GOAL: Among the entries below, which lines run from the line with "Model this scene in Blender with a Python script. The" through the line with "R = random.Random(7)"? Retype those, both ends included, exactly and without pictures.

RECORDS TO USE:
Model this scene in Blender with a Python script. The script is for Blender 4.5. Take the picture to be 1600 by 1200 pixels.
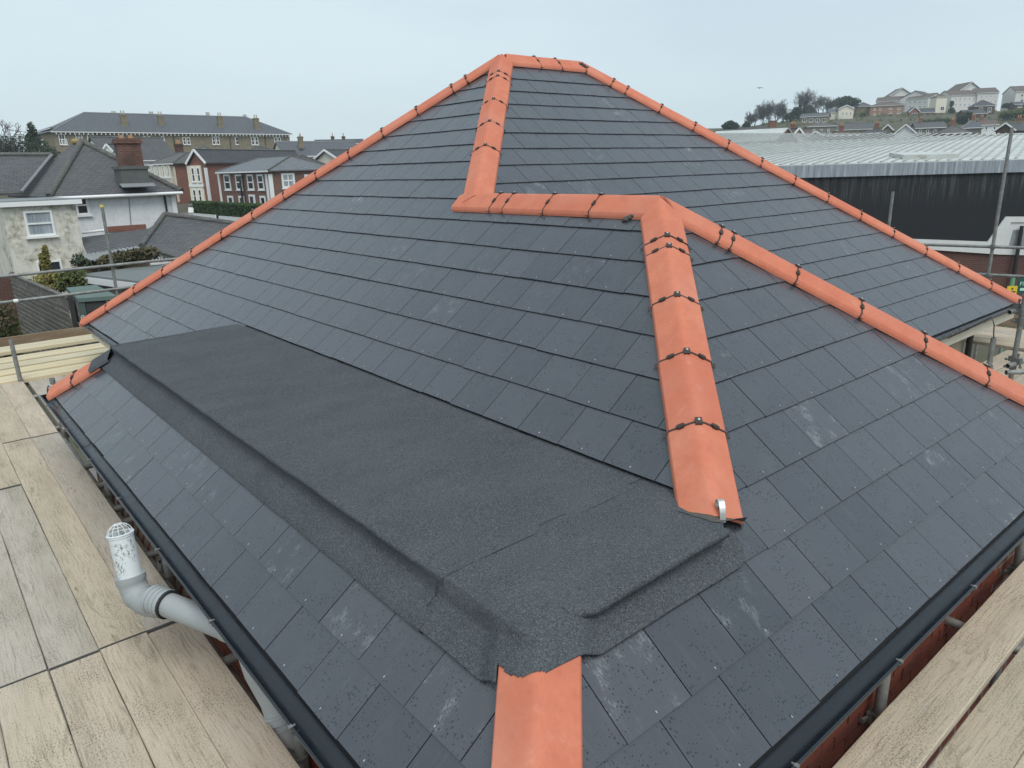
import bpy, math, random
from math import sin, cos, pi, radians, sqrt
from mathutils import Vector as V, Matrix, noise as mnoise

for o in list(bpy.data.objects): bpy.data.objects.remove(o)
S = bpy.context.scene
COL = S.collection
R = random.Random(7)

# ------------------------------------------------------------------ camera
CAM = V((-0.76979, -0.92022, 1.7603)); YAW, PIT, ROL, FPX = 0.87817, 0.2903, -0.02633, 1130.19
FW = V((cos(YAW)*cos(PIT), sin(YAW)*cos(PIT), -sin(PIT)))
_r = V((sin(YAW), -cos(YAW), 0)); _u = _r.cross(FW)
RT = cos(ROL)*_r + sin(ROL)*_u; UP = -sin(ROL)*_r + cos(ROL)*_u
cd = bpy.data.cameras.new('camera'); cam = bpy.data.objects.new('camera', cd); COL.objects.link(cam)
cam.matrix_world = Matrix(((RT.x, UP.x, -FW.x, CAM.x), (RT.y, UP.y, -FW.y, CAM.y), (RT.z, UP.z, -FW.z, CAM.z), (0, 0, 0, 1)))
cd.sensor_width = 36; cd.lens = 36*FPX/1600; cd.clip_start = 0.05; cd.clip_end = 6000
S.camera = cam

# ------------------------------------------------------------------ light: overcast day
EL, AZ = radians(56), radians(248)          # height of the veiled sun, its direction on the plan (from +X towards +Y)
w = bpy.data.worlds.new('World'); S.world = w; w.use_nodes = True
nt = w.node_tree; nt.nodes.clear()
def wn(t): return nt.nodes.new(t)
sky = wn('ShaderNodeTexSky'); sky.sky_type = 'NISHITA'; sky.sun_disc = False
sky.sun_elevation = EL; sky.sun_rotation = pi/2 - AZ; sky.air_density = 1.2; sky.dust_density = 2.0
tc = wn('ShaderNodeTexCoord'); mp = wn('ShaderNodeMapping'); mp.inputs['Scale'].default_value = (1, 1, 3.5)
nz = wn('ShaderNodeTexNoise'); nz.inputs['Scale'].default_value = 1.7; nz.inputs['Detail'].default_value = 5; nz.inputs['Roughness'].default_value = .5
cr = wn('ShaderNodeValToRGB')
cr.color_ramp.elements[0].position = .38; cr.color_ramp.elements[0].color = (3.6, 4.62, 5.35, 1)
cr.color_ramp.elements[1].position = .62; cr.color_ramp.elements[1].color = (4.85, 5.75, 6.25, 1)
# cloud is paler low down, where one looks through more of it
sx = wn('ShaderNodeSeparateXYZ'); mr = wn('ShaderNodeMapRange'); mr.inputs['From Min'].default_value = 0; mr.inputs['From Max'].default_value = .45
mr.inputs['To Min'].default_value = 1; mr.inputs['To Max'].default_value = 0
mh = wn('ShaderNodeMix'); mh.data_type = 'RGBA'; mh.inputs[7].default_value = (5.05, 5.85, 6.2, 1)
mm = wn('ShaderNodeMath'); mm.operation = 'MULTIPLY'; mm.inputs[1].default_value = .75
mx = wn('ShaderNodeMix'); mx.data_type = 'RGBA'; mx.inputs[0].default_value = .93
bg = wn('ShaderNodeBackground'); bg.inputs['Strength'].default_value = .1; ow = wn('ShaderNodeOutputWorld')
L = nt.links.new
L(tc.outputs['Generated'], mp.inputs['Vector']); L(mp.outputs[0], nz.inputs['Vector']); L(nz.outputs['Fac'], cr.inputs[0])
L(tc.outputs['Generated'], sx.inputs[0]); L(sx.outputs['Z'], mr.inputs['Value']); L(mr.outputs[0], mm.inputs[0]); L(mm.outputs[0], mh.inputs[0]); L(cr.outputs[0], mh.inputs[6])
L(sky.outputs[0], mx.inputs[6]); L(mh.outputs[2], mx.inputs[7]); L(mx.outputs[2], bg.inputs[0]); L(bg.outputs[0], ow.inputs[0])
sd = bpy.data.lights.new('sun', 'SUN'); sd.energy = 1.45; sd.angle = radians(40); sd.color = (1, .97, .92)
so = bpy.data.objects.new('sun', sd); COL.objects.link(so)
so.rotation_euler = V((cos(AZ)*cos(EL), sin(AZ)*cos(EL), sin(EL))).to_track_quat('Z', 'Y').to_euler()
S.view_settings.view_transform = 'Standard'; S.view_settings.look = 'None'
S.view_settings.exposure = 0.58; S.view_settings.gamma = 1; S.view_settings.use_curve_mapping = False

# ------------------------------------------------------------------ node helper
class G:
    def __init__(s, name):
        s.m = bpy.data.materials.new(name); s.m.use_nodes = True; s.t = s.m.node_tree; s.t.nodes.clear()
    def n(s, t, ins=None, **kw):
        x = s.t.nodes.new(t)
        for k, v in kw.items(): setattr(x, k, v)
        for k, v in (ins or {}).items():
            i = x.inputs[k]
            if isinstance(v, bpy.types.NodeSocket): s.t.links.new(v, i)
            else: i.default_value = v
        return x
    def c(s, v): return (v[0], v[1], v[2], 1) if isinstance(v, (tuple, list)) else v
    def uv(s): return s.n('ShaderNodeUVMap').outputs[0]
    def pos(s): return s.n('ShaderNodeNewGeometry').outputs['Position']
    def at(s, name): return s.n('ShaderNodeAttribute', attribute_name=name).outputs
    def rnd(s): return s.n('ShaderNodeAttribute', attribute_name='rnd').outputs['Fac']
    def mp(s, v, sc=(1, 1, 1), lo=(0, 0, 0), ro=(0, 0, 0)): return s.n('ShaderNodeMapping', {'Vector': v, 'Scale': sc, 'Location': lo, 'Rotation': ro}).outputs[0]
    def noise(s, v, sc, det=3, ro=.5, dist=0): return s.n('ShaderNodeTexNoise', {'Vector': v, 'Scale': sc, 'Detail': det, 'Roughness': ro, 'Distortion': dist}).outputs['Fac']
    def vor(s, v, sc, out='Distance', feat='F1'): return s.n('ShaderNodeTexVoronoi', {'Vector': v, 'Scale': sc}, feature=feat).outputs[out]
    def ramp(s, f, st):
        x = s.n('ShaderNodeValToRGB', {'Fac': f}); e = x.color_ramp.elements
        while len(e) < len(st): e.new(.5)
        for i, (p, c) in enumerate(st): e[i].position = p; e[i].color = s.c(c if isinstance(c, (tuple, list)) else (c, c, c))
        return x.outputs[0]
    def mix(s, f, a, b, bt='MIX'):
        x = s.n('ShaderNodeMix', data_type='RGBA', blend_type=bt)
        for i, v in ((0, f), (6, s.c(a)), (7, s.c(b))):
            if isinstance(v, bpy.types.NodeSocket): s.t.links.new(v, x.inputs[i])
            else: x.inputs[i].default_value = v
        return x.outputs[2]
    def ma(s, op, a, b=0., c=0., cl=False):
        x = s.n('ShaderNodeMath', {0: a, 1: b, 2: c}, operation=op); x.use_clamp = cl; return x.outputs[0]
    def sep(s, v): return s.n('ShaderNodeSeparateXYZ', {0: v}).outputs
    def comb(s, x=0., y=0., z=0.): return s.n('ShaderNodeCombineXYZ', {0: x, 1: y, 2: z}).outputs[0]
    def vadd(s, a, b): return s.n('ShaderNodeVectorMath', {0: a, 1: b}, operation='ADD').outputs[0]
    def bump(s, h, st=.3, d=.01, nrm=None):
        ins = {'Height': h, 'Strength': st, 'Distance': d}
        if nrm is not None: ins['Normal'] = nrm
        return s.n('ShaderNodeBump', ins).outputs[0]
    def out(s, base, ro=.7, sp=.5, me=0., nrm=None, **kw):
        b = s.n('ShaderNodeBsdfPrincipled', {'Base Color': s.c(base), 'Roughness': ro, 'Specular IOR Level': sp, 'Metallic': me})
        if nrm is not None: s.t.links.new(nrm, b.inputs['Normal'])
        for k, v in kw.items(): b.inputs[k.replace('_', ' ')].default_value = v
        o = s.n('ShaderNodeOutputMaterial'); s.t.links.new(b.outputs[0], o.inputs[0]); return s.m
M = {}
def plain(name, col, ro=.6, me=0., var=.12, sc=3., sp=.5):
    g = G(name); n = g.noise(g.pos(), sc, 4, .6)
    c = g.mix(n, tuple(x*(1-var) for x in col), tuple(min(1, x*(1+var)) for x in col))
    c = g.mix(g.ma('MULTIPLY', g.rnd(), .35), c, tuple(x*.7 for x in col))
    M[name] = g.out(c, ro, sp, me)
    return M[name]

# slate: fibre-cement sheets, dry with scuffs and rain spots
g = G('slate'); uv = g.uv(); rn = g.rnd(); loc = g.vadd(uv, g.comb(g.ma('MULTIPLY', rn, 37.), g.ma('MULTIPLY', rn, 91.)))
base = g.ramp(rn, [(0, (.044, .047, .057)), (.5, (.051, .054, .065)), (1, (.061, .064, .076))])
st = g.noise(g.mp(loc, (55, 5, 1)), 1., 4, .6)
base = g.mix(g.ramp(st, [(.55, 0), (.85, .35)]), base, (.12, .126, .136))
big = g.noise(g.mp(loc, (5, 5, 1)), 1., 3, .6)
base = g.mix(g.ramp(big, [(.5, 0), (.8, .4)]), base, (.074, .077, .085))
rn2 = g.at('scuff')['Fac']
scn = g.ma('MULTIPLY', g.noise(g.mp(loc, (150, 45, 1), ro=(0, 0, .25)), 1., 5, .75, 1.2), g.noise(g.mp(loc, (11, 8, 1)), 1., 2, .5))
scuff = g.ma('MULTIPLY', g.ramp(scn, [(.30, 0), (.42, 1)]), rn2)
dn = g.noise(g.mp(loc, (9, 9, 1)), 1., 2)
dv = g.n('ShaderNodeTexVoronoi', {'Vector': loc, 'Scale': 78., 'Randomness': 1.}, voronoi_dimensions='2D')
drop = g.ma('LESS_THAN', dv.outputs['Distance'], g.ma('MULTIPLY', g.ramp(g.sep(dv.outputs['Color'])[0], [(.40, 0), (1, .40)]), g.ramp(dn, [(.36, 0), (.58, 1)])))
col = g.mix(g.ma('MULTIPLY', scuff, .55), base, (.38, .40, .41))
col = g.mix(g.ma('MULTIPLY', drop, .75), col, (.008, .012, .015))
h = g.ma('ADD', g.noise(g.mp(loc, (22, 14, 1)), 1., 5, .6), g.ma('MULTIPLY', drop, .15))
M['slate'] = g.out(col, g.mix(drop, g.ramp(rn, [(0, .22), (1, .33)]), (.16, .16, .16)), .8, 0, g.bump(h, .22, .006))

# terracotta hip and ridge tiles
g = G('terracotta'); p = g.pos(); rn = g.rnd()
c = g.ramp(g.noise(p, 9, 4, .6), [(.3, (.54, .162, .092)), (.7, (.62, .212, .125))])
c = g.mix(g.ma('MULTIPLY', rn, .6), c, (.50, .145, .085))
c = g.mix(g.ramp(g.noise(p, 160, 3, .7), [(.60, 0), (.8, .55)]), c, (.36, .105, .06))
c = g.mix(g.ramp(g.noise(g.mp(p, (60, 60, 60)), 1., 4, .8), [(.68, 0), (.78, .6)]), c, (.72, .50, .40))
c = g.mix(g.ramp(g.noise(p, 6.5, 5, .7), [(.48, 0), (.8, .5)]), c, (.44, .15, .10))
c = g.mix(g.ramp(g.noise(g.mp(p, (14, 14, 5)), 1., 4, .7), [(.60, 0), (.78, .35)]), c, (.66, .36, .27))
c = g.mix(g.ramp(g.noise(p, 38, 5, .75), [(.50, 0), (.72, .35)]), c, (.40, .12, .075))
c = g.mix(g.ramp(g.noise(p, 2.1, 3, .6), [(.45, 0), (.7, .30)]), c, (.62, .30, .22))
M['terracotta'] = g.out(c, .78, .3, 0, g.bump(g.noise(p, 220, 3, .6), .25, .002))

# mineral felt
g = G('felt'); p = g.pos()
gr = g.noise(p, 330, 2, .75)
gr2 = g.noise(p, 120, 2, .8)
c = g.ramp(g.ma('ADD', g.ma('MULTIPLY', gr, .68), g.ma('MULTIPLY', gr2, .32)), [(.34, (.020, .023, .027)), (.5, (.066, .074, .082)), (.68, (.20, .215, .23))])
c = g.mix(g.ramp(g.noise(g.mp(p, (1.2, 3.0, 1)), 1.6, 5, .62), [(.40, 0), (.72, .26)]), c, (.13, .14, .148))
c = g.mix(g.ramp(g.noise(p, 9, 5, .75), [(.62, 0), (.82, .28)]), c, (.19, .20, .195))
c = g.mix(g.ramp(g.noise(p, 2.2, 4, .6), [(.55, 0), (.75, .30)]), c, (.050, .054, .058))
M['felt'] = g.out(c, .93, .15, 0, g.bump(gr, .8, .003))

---

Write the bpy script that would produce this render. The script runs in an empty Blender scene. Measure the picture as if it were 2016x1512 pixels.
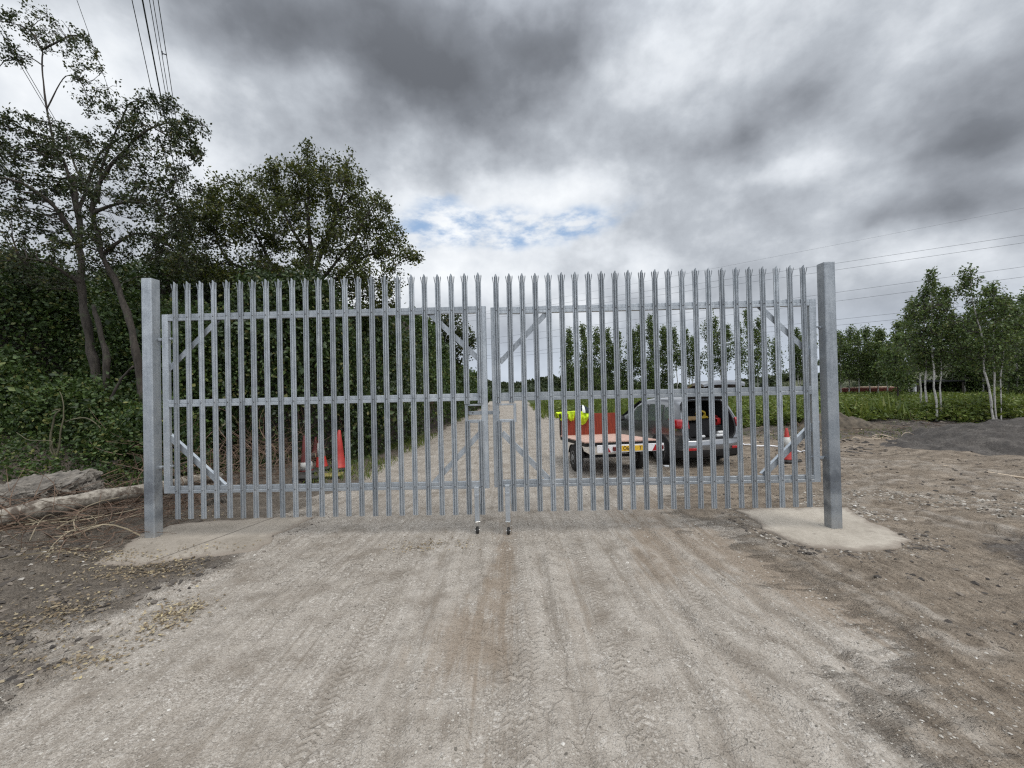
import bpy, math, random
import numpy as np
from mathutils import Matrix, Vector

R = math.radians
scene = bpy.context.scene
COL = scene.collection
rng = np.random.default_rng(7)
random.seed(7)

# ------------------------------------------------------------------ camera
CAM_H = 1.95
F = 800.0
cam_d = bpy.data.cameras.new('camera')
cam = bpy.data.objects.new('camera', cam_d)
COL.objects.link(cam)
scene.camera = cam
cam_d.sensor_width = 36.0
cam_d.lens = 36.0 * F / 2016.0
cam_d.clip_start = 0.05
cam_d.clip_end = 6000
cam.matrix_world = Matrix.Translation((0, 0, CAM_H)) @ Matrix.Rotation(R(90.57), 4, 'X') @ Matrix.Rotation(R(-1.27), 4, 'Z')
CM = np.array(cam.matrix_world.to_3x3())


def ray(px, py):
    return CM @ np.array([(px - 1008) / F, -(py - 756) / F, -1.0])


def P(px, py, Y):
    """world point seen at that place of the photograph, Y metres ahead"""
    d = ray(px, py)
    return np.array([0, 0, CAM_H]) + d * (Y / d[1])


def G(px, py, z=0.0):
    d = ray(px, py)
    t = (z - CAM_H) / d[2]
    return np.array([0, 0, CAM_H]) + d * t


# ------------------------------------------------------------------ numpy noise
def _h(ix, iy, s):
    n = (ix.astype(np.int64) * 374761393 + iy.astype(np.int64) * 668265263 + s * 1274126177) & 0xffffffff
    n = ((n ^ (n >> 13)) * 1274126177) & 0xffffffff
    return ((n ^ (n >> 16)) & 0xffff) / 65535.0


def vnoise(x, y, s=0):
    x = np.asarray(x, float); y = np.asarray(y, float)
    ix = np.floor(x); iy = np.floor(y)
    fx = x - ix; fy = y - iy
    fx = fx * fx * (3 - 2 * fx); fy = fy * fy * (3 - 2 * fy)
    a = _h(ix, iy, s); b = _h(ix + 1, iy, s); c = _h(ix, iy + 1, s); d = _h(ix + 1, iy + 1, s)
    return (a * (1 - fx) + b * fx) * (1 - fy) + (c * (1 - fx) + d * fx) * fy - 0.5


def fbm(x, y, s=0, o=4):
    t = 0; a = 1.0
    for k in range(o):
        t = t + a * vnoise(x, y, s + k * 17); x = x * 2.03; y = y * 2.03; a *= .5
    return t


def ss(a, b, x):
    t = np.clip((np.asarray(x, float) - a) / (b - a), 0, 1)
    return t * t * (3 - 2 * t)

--

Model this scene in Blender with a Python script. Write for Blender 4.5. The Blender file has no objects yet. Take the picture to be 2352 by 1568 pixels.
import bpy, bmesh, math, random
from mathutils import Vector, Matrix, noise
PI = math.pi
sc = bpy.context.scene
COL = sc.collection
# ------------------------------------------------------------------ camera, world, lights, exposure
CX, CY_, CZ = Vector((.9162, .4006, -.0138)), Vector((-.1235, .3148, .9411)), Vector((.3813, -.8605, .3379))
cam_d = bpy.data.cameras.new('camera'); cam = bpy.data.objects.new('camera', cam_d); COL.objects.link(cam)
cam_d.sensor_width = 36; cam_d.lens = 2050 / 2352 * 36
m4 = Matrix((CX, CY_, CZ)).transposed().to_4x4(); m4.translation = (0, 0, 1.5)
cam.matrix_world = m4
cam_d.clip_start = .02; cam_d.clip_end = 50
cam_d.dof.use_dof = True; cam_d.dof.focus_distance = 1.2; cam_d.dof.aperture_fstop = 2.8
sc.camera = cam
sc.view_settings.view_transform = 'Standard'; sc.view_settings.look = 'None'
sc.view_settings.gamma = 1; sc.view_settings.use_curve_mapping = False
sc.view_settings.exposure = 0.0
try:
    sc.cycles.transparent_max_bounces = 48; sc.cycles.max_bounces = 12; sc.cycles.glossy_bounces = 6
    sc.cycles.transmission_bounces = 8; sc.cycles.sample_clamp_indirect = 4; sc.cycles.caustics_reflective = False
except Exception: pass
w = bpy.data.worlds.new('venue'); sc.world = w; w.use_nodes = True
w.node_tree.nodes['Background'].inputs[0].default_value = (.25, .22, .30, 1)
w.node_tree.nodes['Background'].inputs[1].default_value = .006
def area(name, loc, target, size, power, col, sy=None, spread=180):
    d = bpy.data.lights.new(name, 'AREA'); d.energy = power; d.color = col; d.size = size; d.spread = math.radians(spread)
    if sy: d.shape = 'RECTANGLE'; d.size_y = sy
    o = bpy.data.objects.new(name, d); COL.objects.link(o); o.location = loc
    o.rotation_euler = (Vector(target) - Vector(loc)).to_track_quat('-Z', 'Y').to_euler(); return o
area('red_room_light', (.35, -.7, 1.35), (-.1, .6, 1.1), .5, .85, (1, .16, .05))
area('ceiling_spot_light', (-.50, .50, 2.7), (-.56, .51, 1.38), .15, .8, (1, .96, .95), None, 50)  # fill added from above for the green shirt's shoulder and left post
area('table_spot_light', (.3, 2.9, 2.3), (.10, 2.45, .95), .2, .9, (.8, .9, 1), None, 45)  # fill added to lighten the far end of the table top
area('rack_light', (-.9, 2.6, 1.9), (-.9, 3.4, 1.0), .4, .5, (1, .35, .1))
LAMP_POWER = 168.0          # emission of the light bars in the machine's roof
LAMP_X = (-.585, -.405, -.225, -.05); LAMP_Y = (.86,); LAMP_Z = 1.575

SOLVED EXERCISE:
Model this scene in Blender with a Python script. The script is for Blender 4.5. Take the picture to be 1600 by 1200 pixels.
import bpy, math, random
from math import sin, cos, pi, radians, sqrt
from mathutils import Vector as V, Matrix, noise as mnoise

for o in list(bpy.data.objects): bpy.data.objects.remove(o)
S = bpy.context.scene
COL = S.collection
R = random.Random(7)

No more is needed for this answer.